Repeat everything from the first line of the listing below through the line that contains "stone('dark outcrop below", exactly. Leave out pictures.
--- begin Given information ---
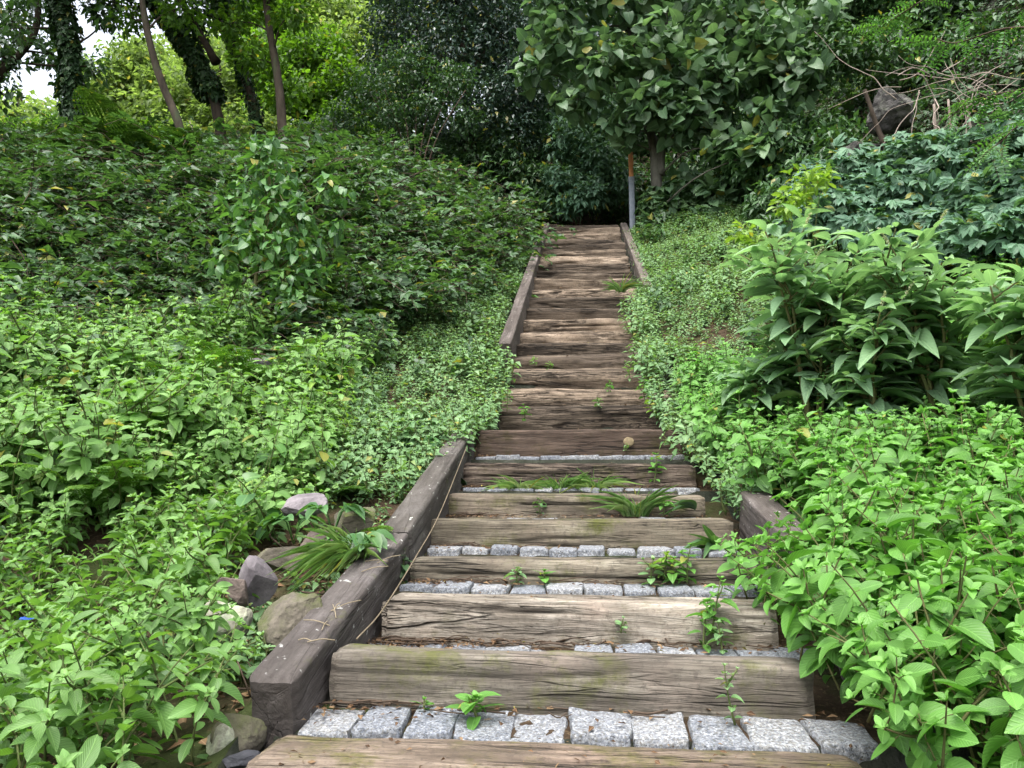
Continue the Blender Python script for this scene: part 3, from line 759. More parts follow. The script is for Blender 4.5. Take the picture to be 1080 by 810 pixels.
stone('dark outcrop below the grey boulder on the cliff', 905, 165, 10.3, (.42, .4, .26), 'cliff', 50, 0, 0, 12, .1, 'boulder')

# ------------------------------------------------------------------ post at the top
pb = P(667, 240, 13.95); pt = P(663.5, 84, 13.95)
post = tag(empty('marker_post', pb), 'square post with grey steel foot and peeling orange upper part', 'post')
def box_post(name, za, zb_, w, mat, seed):
    g = Geo(); zsx = np.linspace(za, zb_, 30); lean = (pt - pb) / (pt - pb)[2]
    pts = np.array([[lean[0] * z, lean[1] * z, z] for z in zsx]); k = 30
    ring = []
    for c in ((1, 1), (-1, 1), (-1, -1), (1, -1)):
        a0 = math.atan2(c[1], c[0])
        for t in (-.5, 0, .5): ring.append((c[0] * w * .8 + w * .2 * math.cos(a0 + t) * 1.3, c[1] * w * .8 + w * .2 * math.sin(a0 + t) * 1.3))
    ring = np.array(ring); kk = len(ring)
    V = pts[:, None] + np.concatenate([ring, np.zeros((kk, 1))], 1)[None] * (1 + (seed > 0) * .12 * vnoise(np.stack([np.tile(np.arange(kk), (k, 1)) * .6, np.tile(zsx[:, None] * 3, (1, kk)), np.full((k, kk), seed)], -1)))[..., None]
    i, j = np.meshgrid(np.arange(k - 1), np.arange(kk), indexing='ij'); j2 = (j + 1) % kk
    g.add(V, np.stack([i * kk + j, i * kk + j2, (i + 1) * kk + j2, (i + 1) * kk + j], -1))
    top = V[-1]; c = top.mean(0) + [0, 0, .01]; jj = np.arange(kk)
    g.add(np.concatenate([top, np.tile(c, (kk, 1))]), np.stack([jj, (jj + 1) % kk, kk + (jj + 1) % kk, kk + jj], -1))
    return g.build(name, M[mat], post, smooth=False)
hz = P(666, 188, 13.95)[2] - pb[2]
box_post('steel_foot', -.3, hz, .050, 'steel', 0)
box_post('orange_shaft', hz + .004, pt[2] - pb[2], .040, 'orange', 2.5)
box_post('collar', hz - .05, hz + .012, .057, 'steel', 0)
# ------------------------------------------------------------------ vegetation
def gz(x, y): return G(np.asarray(x, float), np.asarray(y, float), bed=False)
def r_(s): return np.random.default_rng(s)
BANK_L, BANK_R = -.90, .90

# prototypes of the leafy weeds (each: Empty > stem, leaves)
def proto(name, gs, gl, ms, ml):
    e = empty(name); gs.build('stem', M[ms], e); gl.build('leaves', M[ml], e); return e
def crowd(name, protos, spots, label, cat, group, r, s0=.8, s1=1.15, lean=None):
    """copies of whole plants, one per spot"""
    first = {}
    for q, (x, y, z) in enumerate(spots):
        k = int(r.integers(len(protos)))
        if k not in first: first[k] = True; o = protos[k]
        else: o = copy_tree(protos[k])
        o.location = (x, y, z); s = r.uniform(s0, s1)
        o.scale = (s, s, s)
        lx, ly = (lean(x, y) if lean else (0, 0))
        o.rotation_euler = (-ly + r.normal(0, .08), lx + r.normal(0, .08), r.uniform(0, 2 * PI))
        o.rotation_mode = 'ZYX' if False else 'XYZ'
        tag(o, label, cat, group)
    for k, p in enumerate(protos):
        if k not in first:
            for c in list(p.children): bpy.data.objects.remove(c)
            bpy.data.objects.remove(p)
def spots(r, n, x0, x1, y0, y1, mind, ok=None, tries=40):
    out = []
    for _ in range(n * tries):
        x, y = r.uniform(x0, x1), r.uniform(y0, y1)
        if ok is not None and not ok(x, y): continue
        if all((x - a) ** 2 + (y - b) ** 2 > mind ** 2 for a, b in out):
            out.append((x, y))
            if len(out) >= n: break
    return out
def onground(sp, dz=-.02): return [(x, y, float(gz(x, y)) + dz) for x, y in sp]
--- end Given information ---
- Solution for this task
Continue the Blender Python script for this scene: part 3, from line 759. More parts follow. The script is for Blender 4.5. Take the picture to be 1080 by 810 pixels.
stone('dark outcrop below the grey boulder on the cliff', 905, 165, 10.3, (.42, .4, .26), 'cliff', 50, 0, 0, 12, .1, 'boulder')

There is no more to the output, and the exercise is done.